- SOURCE DATA:

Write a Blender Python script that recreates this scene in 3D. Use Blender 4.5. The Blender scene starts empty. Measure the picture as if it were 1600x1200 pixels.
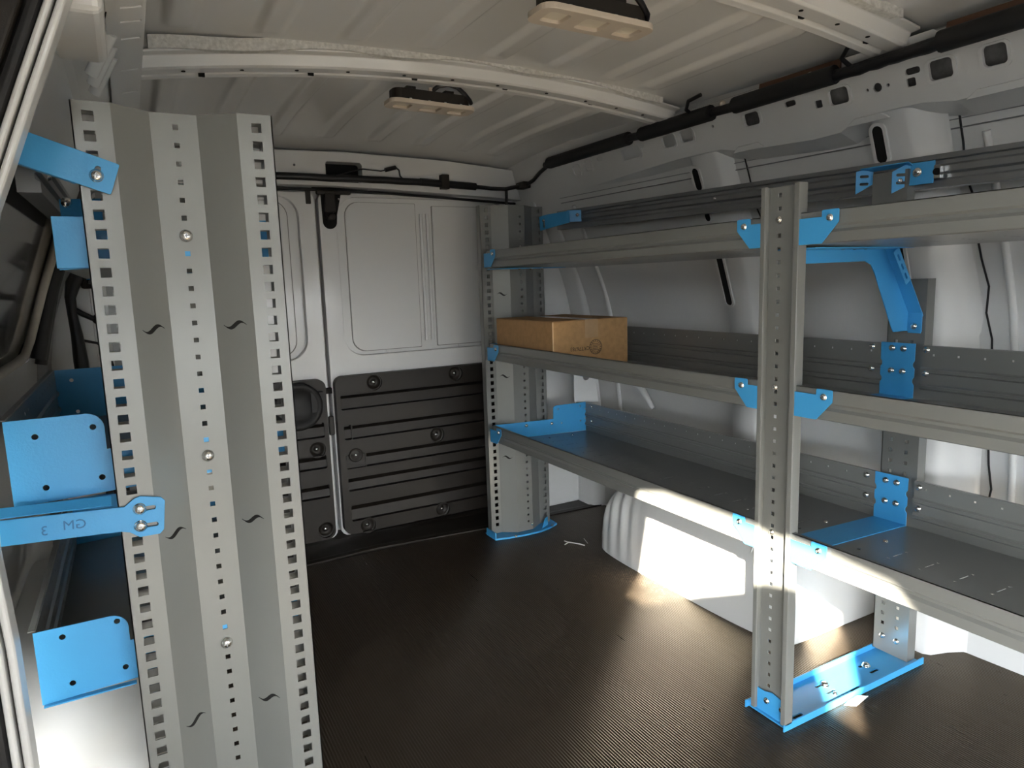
import bpy, math, random
from mathutils import Vector, Matrix
from mathutils.geometry import tessellate_polygon
random.seed(7)
SC = bpy.context.scene
COL = SC.collection

# ------------------------------------------------------------------ camera
cam_data = bpy.data.cameras.new('camera')
cam = bpy.data.objects.new('camera', cam_data)
COL.objects.link(cam)
cam_data.sensor_fit = 'HORIZONTAL'
cam_data.sensor_width = 36.0
cam_data.lens = 24.237
cam_data.clip_start = 0.01
RT = Vector((0.87416, -0.48455, -0.03239))
DN = Vector((-0.09931, -0.11308, -0.98861))
FW = Vector((0.47537, 0.86742, -0.14697))
m = Matrix.Identity(4)
for i in range(3):
    m[i][0], m[i][1], m[i][2] = RT[i], -DN[i], -FW[i]
m[0][3], m[1][3], m[2][3] = 0.0, 0.0, 0.935
cam.matrix_world = m
SC.camera = cam

# ------------------------------------------------------------------ world, sun, exposure
w = bpy.data.worlds.new('sky')
SC.world = w
w.use_nodes = True
bg = w.node_tree.nodes['Background']
_tc = w.node_tree.nodes.new('ShaderNodeTexCoord')
_sx = w.node_tree.nodes.new('ShaderNodeSeparateXYZ')
_rp = w.node_tree.nodes.new('ShaderNodeValToRGB')
_rp.color_ramp.elements[0].position = 0.46
_rp.color_ramp.elements[0].color = (0.035, 0.035, 0.036, 1)
_rp.color_ramp.elements[1].position = 0.54
_rp.color_ramp.elements[1].color = (0.93, 0.97, 1.0, 1)
_mr = w.node_tree.nodes.new('ShaderNodeMapRange')
_mr.inputs['From Min'].default_value = -1
_mr.inputs['From Max'].default_value = 1
w.node_tree.links.new(_tc.outputs['Generated'], _sx.inputs[0])
w.node_tree.links.new(_sx.outputs['Z'], _mr.inputs['Value'])
w.node_tree.links.new(_mr.outputs['Result'], _rp.inputs['Fac'])
w.node_tree.links.new(_rp.outputs['Color'], bg.inputs['Color'])
bg.inputs['Strength'].default_value = 27.0
sun_d = bpy.data.lights.new('sun', 'SUN')
sun_d.energy = 85.0
sun_d.angle = 0.012
sun_d.color = (1.0, 0.90, 0.72)
sun = bpy.data.objects.new('sun', sun_d)
COL.objects.link(sun)
sun.location = (-3, -3, 3)
sun.rotation_euler = Vector((1, 1, -0.7)).to_track_quat('-Z', 'Y').to_euler()
SC.view_settings.view_transform = 'Standard'
SC.view_settings.look = 'None'
SC.view_settings.gamma = 1.0
SC.view_settings.use_curve_mapping = False
SC.view_settings.exposure = 0.0

# ------------------------------------------------------------------ materials
def mat(name, col, rough=0.5, metal=0.0, coat=0.0, var=0.06, nscale=30.0, bump=0.0, bscale=200.0, rvar=0.1, spec=0.5):
    M = bpy.data.materials.new(name)
    M.use_nodes = True
    nt = M.node_tree
    b = nt.nodes['Principled BSDF']
    b.inputs['Metallic'].default_value = metal
    b.inputs['Coat Weight'].default_value = coat
    b.inputs['Coat Roughness'].default_value = 0.12
    b.inputs['Specular IOR Level'].default_value = spec
    tc = nt.nodes.new('ShaderNodeTexCoord')
    n = nt.nodes.new('ShaderNodeTexNoise')
    n.inputs['Scale'].default_value = nscale
    n.inputs['Detail'].default_value = 4
    nt.links.new(tc.outputs['Object'], n.inputs['Vector'])
    r = nt.nodes.new('ShaderNodeValToRGB')
    r.color_ramp.elements[0].position = 0.3
    r.color_ramp.elements[1].position = 0.7
    r.color_ramp.elements[0].color = (*[c * (1 - var) for c in col], 1)
    r.color_ramp.elements[1].color = (*[min(1, c * (1 + var)) for c in col], 1)
    nt.links.new(n.outputs['Fac'], r.inputs['Fac'])
    nt.links.new(r.outputs['Color'], b.inputs['Base Color'])
    mr = nt.nodes.new('ShaderNodeMapRange')
    mr.inputs['To Min'].default_value = max(0.02, rough - rvar * rough)
    mr.inputs['To Max'].default_value = min(1, rough + rvar * rough)
    nt.links.new(n.outputs['Fac'], mr.inputs['Value'])
    nt.links.new(mr.outputs['Result'], b.inputs['Roughness'])
    if bump > 0:
        n2 = nt.nodes.new('ShaderNodeTexNoise')
        n2.inputs['Scale'].default_value = bscale
        nt.links.new(tc.outputs['Object'], n2.inputs['Vector'])
        bp = nt.nodes.new('ShaderNodeBump')
        bp.inputs['Strength'].default_value = bump
        bp.inputs['Distance'].default_value = 0.001
        nt.links.new(n2.outputs['Fac'], bp.inputs['Height'])
        nt.links.new(bp.outputs['Normal'], b.inputs['Normal'])
    return M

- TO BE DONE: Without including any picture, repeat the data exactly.

- EXERCISE RESPONSE:
Write a Blender Python script that recreates this scene in 3D. Use Blender 4.5. The Blender scene starts empty. Measure the picture as if it were 1600x1200 pixels.
import bpy, math, random
from mathutils import Vector, Matrix
from mathutils.geometry import tessellate_polygon
random.seed(7)
SC = bpy.context.scene
COL = SC.collection

# ------------------------------------------------------------------ camera
cam_data = bpy.data.cameras.new('camera')
cam = bpy.data.objects.new('camera', cam_data)
COL.objects.link(cam)
cam_data.sensor_fit = 'HORIZONTAL'
cam_data.sensor_width = 36.0
cam_data.lens = 24.237
cam_data.clip_start = 0.01
RT = Vector((0.87416, -0.48455, -0.03239))
DN = Vector((-0.09931, -0.11308, -0.98861))
FW = Vector((0.47537, 0.86742, -0.14697))
m = Matrix.Identity(4)
for i in range(3):
    m[i][0], m[i][1], m[i][2] = RT[i], -DN[i], -FW[i]
m[0][3], m[1][3], m[2][3] = 0.0, 0.0, 0.935
cam.matrix_world = m
SC.camera = cam

# ------------------------------------------------------------------ world, sun, exposure
w = bpy.data.worlds.new('sky')
SC.world = w
w.use_nodes = True
bg = w.node_tree.nodes['Background']
_tc = w.node_tree.nodes.new('ShaderNodeTexCoord')
_sx = w.node_tree.nodes.new('ShaderNodeSeparateXYZ')
_rp = w.node_tree.nodes.new('ShaderNodeValToRGB')
_rp.color_ramp.elements[0].position = 0.46
_rp.color_ramp.elements[0].color = (0.035, 0.035, 0.036, 1)
_rp.color_ramp.elements[1].position = 0.54
_rp.color_ramp.elements[1].color = (0.93, 0.97, 1.0, 1)
_mr = w.node_tree.nodes.new('ShaderNodeMapRange')
_mr.inputs['From Min'].default_value = -1
_mr.inputs['From Max'].default_value = 1
w.node_tree.links.new(_tc.outputs['Generated'], _sx.inputs[0])
w.node_tree.links.new(_sx.outputs['Z'], _mr.inputs['Value'])
w.node_tree.links.new(_mr.outputs['Result'], _rp.inputs['Fac'])
w.node_tree.links.new(_rp.outputs['Color'], bg.inputs['Color'])
bg.inputs['Strength'].default_value = 27.0
sun_d = bpy.data.lights.new('sun', 'SUN')
sun_d.energy = 85.0
sun_d.angle = 0.012
sun_d.color = (1.0, 0.90, 0.72)
sun = bpy.data.objects.new('sun', sun_d)
COL.objects.link(sun)
sun.location = (-3, -3, 3)
sun.rotation_euler = Vector((1, 1, -0.7)).to_track_quat('-Z', 'Y').to_euler()
SC.view_settings.view_transform = 'Standard'
SC.view_settings.look = 'None'
SC.view_settings.gamma = 1.0
SC.view_settings.use_curve_mapping = False
SC.view_settings.exposure = 0.0

# ------------------------------------------------------------------ materials
def mat(name, col, rough=0.5, metal=0.0, coat=0.0, var=0.06, nscale=30.0, bump=0.0, bscale=200.0, rvar=0.1, spec=0.5):
    M = bpy.data.materials.new(name)
    M.use_nodes = True
    nt = M.node_tree
    b = nt.nodes['Principled BSDF']
    b.inputs['Metallic'].default_value = metal
    b.inputs['Coat Weight'].default_value = coat
    b.inputs['Coat Roughness'].default_value = 0.12
    b.inputs['Specular IOR Level'].default_value = spec
    tc = nt.nodes.new('ShaderNodeTexCoord')
    n = nt.nodes.new('ShaderNodeTexNoise')
    n.inputs['Scale'].default_value = nscale
    n.inputs['Detail'].default_value = 4
    nt.links.new(tc.outputs['Object'], n.inputs['Vector'])
    r = nt.nodes.new('ShaderNodeValToRGB')
    r.color_ramp.elements[0].position = 0.3
    r.color_ramp.elements[1].position = 0.7
    r.color_ramp.elements[0].color = (*[c * (1 - var) for c in col], 1)
    r.color_ramp.elements[1].color = (*[min(1, c * (1 + var)) for c in col], 1)
    nt.links.new(n.outputs['Fac'], r.inputs['Fac'])
    nt.links.new(r.outputs['Color'], b.inputs['Base Color'])
    mr = nt.nodes.new('ShaderNodeMapRange')
    mr.inputs['To Min'].default_value = max(0.02, rough - rvar * rough)
    mr.inputs['To Max'].default_value = min(1, rough + rvar * rough)
    nt.links.new(n.outputs['Fac'], mr.inputs['Value'])
    nt.links.new(mr.outputs['Result'], b.inputs['Roughness'])
    if bump > 0:
        n2 = nt.nodes.new('ShaderNodeTexNoise')
        n2.inputs['Scale'].default_value = bscale
        nt.links.new(tc.outputs['Object'], n2.inputs['Vector'])
        bp = nt.nodes.new('ShaderNodeBump')
        bp.inputs['Strength'].default_value = bump
        bp.inputs['Distance'].default_value = 0.001
        nt.links.new(n2.outputs['Fac'], bp.inputs['Height'])
        nt.links.new(bp.outputs['Normal'], b.inputs['Normal'])
    return M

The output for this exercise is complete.